Glue on its own - ask for it at your LBS!
I patch the tube in the street if it's dry, not too cold, not an insalubrious area

(and time permitting), otherwise replace the tube and patch later as Skyfoil does.
Some people are wary of patching the tube, so:
Patching tubes - first add a piece of
decent sandpaper (glasspaper preferred - the waterproof green stuff from DIY stores) to your patch repair kit. The sandpaper or 'scratching tool' supplied with most kits is inadequate. Make sure you
thoroughly roughen the tube in an area
larger than the patch.
Seam punctures can easily be repaired too, just ensure that this roughening process removes all sign of the seam from where you are patching.
Having roughened the area
check where the puncture is again, apply a smear of glue so that the puncture is central to the glued area (actually it is vulcanising solution - simply put it chemically changes the rubber of the tube locally to allow the patch to stick). Allow this to become touch-dry (don't keep touching it, just allow the surface to dry - on a cold night you can blow gently on it to help).
Now you know where the puncture is, right (it is central to the glued area)? Carefully peal the cover off a patch and place it so its centre is the centre of the glued area. Do not touch the glued side of the patch. Press the patch in place against a hard surface (e.g. the cleaned bottom bracket of your upturned bike - or if you are hard, between finger and thumb

) using your finger-nail or similar to apply pressure moving from the centre of the patch to the edge.
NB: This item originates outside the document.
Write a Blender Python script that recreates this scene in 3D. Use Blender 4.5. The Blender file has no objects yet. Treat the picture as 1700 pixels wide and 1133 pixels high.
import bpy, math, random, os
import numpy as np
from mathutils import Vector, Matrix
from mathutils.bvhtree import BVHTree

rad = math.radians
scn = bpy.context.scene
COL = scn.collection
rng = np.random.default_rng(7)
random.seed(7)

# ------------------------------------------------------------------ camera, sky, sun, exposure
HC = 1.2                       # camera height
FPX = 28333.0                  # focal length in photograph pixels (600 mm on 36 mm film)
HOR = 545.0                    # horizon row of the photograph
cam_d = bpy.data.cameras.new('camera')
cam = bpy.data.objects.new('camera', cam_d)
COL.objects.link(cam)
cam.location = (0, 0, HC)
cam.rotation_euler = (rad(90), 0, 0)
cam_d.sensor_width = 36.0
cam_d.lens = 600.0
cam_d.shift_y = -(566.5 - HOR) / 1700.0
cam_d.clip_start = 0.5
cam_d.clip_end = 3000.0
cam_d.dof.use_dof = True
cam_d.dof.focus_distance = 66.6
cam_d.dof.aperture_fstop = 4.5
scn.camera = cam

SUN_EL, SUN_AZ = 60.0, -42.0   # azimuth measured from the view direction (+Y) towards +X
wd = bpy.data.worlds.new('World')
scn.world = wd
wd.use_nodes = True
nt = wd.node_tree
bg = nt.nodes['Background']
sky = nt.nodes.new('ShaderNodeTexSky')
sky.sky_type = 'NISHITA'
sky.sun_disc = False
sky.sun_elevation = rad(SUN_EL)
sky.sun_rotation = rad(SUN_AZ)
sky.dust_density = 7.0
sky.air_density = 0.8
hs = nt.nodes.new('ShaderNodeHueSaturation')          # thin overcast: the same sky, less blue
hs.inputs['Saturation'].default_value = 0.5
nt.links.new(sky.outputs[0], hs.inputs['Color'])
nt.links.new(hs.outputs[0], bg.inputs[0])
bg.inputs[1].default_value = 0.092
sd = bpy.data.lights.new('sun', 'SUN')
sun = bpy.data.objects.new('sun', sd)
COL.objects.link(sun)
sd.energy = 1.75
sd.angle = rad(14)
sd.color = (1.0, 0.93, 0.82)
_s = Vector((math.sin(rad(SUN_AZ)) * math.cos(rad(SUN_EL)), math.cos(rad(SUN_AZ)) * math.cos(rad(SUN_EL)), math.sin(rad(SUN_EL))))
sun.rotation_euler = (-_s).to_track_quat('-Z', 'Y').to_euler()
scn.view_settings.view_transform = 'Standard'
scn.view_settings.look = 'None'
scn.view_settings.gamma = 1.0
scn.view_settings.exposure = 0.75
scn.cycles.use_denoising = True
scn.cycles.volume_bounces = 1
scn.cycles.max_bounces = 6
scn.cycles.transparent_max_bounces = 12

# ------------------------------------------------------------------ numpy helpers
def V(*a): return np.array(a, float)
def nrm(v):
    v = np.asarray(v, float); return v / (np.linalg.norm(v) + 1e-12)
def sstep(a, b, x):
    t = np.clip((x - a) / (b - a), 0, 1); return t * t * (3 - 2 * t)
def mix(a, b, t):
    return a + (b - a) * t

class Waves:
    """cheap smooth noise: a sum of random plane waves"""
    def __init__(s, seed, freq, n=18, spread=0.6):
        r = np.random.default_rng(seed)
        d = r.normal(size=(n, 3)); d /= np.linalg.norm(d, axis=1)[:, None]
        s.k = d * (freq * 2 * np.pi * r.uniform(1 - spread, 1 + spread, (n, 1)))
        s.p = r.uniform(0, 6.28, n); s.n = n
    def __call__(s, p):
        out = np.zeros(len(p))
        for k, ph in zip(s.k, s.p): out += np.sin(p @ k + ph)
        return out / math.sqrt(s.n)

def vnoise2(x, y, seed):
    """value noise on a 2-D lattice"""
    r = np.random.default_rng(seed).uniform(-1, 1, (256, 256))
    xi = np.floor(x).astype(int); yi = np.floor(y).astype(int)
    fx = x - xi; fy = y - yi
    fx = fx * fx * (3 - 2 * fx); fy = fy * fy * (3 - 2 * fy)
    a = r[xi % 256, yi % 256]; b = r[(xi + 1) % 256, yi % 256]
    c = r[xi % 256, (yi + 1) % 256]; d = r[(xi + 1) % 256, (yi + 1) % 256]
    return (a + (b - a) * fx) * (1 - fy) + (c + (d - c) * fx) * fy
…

Don't move the patch whilst doing this (the idea is to push any air-bubbles out from under the patch, that is all).
After a few minutes, the vulcanising action will have completed (i.e. the glue will have taken

). I then add a further smear of 'glue' around the edge of the patch to prevent any loosness here resulting in a lifted patch. Blow this dry again, then scrape some of that white block in the repair kit with your fingernail to produce a talc-like dust and spread it over the patch (this is important to stop the patch sticking to the inside of the tyre, and tearing off when you pump it up).
Double check you've removed the cause of the p'ture then ease the tube back into the tyre and replace the tyre bead (preferably without using a lever). Pump up hard (this presses the patch into place of course).
This takes a long time to type, but I find that (in the right conditions) it is quicker than changing the tube, for the rear wheel - 'cos you don't need to remove the wheel to do it (tools required = 1 tyre lever for removal + glasspaper + patch + vulcanising solution + dust-block).